Cavaco Silva e a sua candidatura não constituem, antes pelo contrário, qualquer risco para o prosseguimento e aprofundamento das políticas neoliberais que, quer pela mão do PS ou do PSD, o país tem conhecido. Mas sem dúvida que introduzem elementos que não só tendem a reforçar os interesses dominantes como, em seu nome, podem conduzir a novos e mais violentos ataques a direitos e conquistas sociais e ao aprofundamento das ameaças ao regime, às liberdades e à democracia conquistadas com o 25 de Abril.
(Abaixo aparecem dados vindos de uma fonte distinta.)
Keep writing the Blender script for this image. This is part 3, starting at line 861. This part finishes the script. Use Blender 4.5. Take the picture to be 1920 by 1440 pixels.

3. O Comité Central do PCP sublinha a necessidade do desenvolvimento de uma campanha eleitoral marcada pelo intenso trabalho de esclarecimento que centrada na situação do país e nos problemas nacionais, contribua para: afirmar um novo rumo para a política nacional; dar combate à política anti-social do governo do PS e denunciar as suas consequências para a vida do país e dos portugueses bem como a contribuição que essa política traduz de favorecimento do candidato da direita às presidenciais; evidenciar que o voto na candidatura de Jerónimo de Sousa é o único que dará expressão, com clareza e coerência, à insatisfação e protesto face aos problemas do país e às políticas e ofensiva do actual governo; sublinhar a importância de dar força a uma candidatura que, distintamente, vê no exercício presidencial um espaço de contribuição para valorizar os direitos e conquistas sociais, para defender o aparelho produtivo e promover o emprego, para construir um país mais justo socialmente e equilibrado territorialmente, para afirmar um Portugal respeitado, soberano e independente. Uma campanha que com coragem possa, como nenhuma outra, denunciar os projectos e objectivos do candidato da direita, avivar a memória sobre o seu passado e responsabilidades na situação do país. Uma campanha que assegure pelos votos e expressão eleitoral obtidos a afirmação do projecto e valores da candidatura e contribua para a derrota dos objectivos da direita, condições indispensáveis para o prosseguimento da luta para derrotar as políticas de direita e abrir caminho a uma política alternativa que dê futuro a Portugal e aos portugueses. Uma campanha que afirme a candidatura de Jerónimo de Sousa — a candidatura de esquerda, coerente e combativa, vinculada aos valores de Abril — como aquela que comporta um elemento de esperança e que, com confiança e determinação, não desiste de Portugal e se bate por um projecto de mudança indispensável a um País mais desenvolvido e mais justo.

III

A nova fase de concretização das orientações e medidas para o reforço do Partido, definidas pelo 17º Congresso, que agora se inicia associa-se a um vasto conjunto de iniciativas que vão ter lugar em 2006:

— As comemorações do 85º aniversário do Partido que, com as muitas iniciativas que por todo o país terão lugar, devem ser momentos importantes de afirmação do Partido, da sua identidade e objectivos, nomeadamente de divulgação do nosso projecto libertador e transformador;

— A passagem do 75º aniversário do órgão central do Partido, o “Avante!”, com a realização de iniciativas que potenciem o alargamento da sua leitura e divulgação, valorizando e afirmando o seu papel ímpar na informação e no esclarecimento político e ideológico;

— A 30ª “Festa do Avante!”, a realizar nos dias 1, 2 e 3 de Setembro, deverá integrar-se neste importante objectivo mais geral do Partido — fazer de 2006 um ano de grande afirmação do que somos e queremos para Portugal e para os portugueses;

— O 8º Congresso da JCP, marcado para 20 e 21 de Maio, em Vila Nova de Gaia, sob o lema “Transformar o Sonho em Vida” deve ter na sua preparação, concepção e realização o objectivo de fortalecer a Juventude Comunista Portuguesa e afirmar o ideal e o projecto comunista junto da juventude, prosseguindo os objectivos decididos pela Direcção Nacional da JCP;

— O assinalar do centenário do nascimento de Fernando Lopes Graça e dos 70 anos da abertura do campo de concentração do Tarrafal.

A par destas iniciativas e no quadro da sua actividade internacional o PCP tem em preparação a realização, por ocasião do aniversário do Partido, dum Encontro Internacional subordinado ao tema «Europa e União Europeia – realidades, experiências de luta e novas oportunidades de transformação», visando o fortalecimento da cooperação dos partidos comunistas e outras forças de esquerda.